My favourite session to facilitate was the mock tutorial. This session material was based on the Home and Family topic from Laws Connections, and so we explained to our mentees that actual 1st-year UCL Laws students have partaken in this very material – not to scare our mentees but to empower them by allowing them to realise, over the course of the 90-minute-long mock tutorial, that they could very competently engage with undergraduate law material. Together, we worked through some problem question scenarios and the mentees were able to pick out the key legal points and ideas, even without knowing the precise legal terminology (which they were neither expected nor required to know). I loved how keen the mentees were to raise questions, bounce off each other’s ideas, and construct arguments and counterarguments. It was really fun to challenge them on their views, as well as explain to them how we Law students would be expected to approach these kinds of problem questions. We displayed to the mentees how the law can be very complicated, but that makes trying to untangle it and make sense of it all the more a rewarding, mind-opening activity!

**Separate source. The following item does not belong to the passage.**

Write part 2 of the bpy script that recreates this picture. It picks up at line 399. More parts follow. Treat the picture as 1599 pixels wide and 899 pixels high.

Target Law links closely with the values underpinning access to justice. The programme is centred around levelling the playing field for students from low socio-economic and/or racially minoritised backgrounds and helping to improve access to the Law degree (of course, this is only the first step as part of a broader Widening Participation initiative – support also needs to be in place throughout all stages of the university journey). Moreover, having more diverse student body would lead to a more diverse legal profession which in turn would ideally improve legal provision and access to justice for under-represented groups.

It has been truly special to be a part of this pilot programme. I’m delighted that Target Law envisions expansion in the years to come, aiming to support a larger number of under-represented students and to extend its reach beyond London.

Disclaimer: The views and opinions expressed are those of the author. They are for informational purposes only and do not reflect the official policy or position of UCL SPBC.